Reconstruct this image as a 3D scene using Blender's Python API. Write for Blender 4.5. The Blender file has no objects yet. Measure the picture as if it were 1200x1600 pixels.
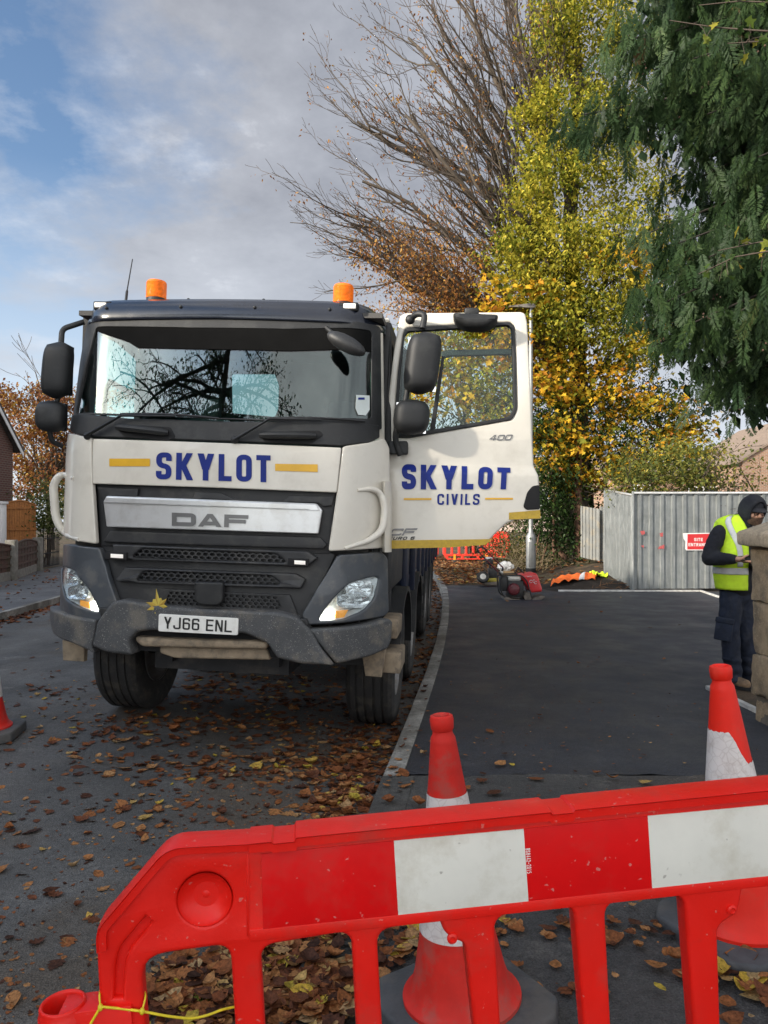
import bpy, bmesh, math, random
import numpy as np
from mathutils import Vector, Matrix
from mathutils.geometry import tessellate_polygon
R = math.radians
SC = bpy.context.scene
COL = SC.collection
random.seed(7)
RNG = np.random.default_rng(11)

# ------------------------------------------------------------------ camera, sky, sun, exposure
F, CX, HY, CZ = 1180.0, 600.0, 810.0, 1.57      # focal length in photo pixels, centre column, horizon row, eye height
cam = bpy.data.objects.new('camera', bpy.data.cameras.new('camera'))
COL.objects.link(cam)
cam.location = (0, 0, CZ)
cam.rotation_euler = (R(90), 0, 0)
cam.data.sensor_fit = 'AUTO'
cam.data.sensor_width = 36.0
cam.data.lens = F / 1600.0 * 36.0
cam.data.shift_y = (HY - 800.0) / 1600.0
cam.data.clip_start = 0.05
cam.data.clip_end = 2000.0
SC.camera = cam

SUN_EL, SUN_AZ = R(20), R(238)                    # azimuth clockwise from +Y
SUN_DIR = Vector((math.sin(SUN_AZ) * math.cos(SUN_EL), math.cos(SUN_AZ) * math.cos(SUN_EL), math.sin(SUN_EL)))
sun = bpy.data.objects.new('sun', bpy.data.lights.new('sun', 'SUN'))
COL.objects.link(sun)
sun.data.energy = 5.0
sun.data.angle = R(3)
sun.data.color = (1.0, 0.91, 0.78)
sun.rotation_euler = (-SUN_DIR).to_track_quat('-Z', 'Y').to_euler()

W = bpy.data.worlds.new('World')
SC.world = W
W.use_nodes = True
SC.view_settings.view_transform = 'Standard'
SC.view_settings.look = 'None'
SC.view_settings.exposure = 0.58
SC.view_settings.gamma = 1.0
SC.view_settings.use_curve_mapping = False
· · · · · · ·
Written request: Output exactly the span of lines from the top of the listing through the line holding "SC.camera = cam", and leave every picture out.

Written solution:
Reconstruct this image as a 3D scene using Blender's Python API. Write for Blender 4.5. The Blender file has no objects yet. Measure the picture as if it were 1200x1600 pixels.
import bpy, bmesh, math, random
import numpy as np
from mathutils import Vector, Matrix
from mathutils.geometry import tessellate_polygon
R = math.radians
SC = bpy.context.scene
COL = SC.collection
random.seed(7)
RNG = np.random.default_rng(11)

# ------------------------------------------------------------------ camera, sky, sun, exposure
F, CX, HY, CZ = 1180.0, 600.0, 810.0, 1.57      # focal length in photo pixels, centre column, horizon row, eye height
cam = bpy.data.objects.new('camera', bpy.data.cameras.new('camera'))
COL.objects.link(cam)
cam.location = (0, 0, CZ)
cam.rotation_euler = (R(90), 0, 0)
cam.data.sensor_fit = 'AUTO'
cam.data.sensor_width = 36.0
cam.data.lens = F / 1600.0 * 36.0
cam.data.shift_y = (HY - 800.0) / 1600.0
cam.data.clip_start = 0.05
cam.data.clip_end = 2000.0
SC.camera = cam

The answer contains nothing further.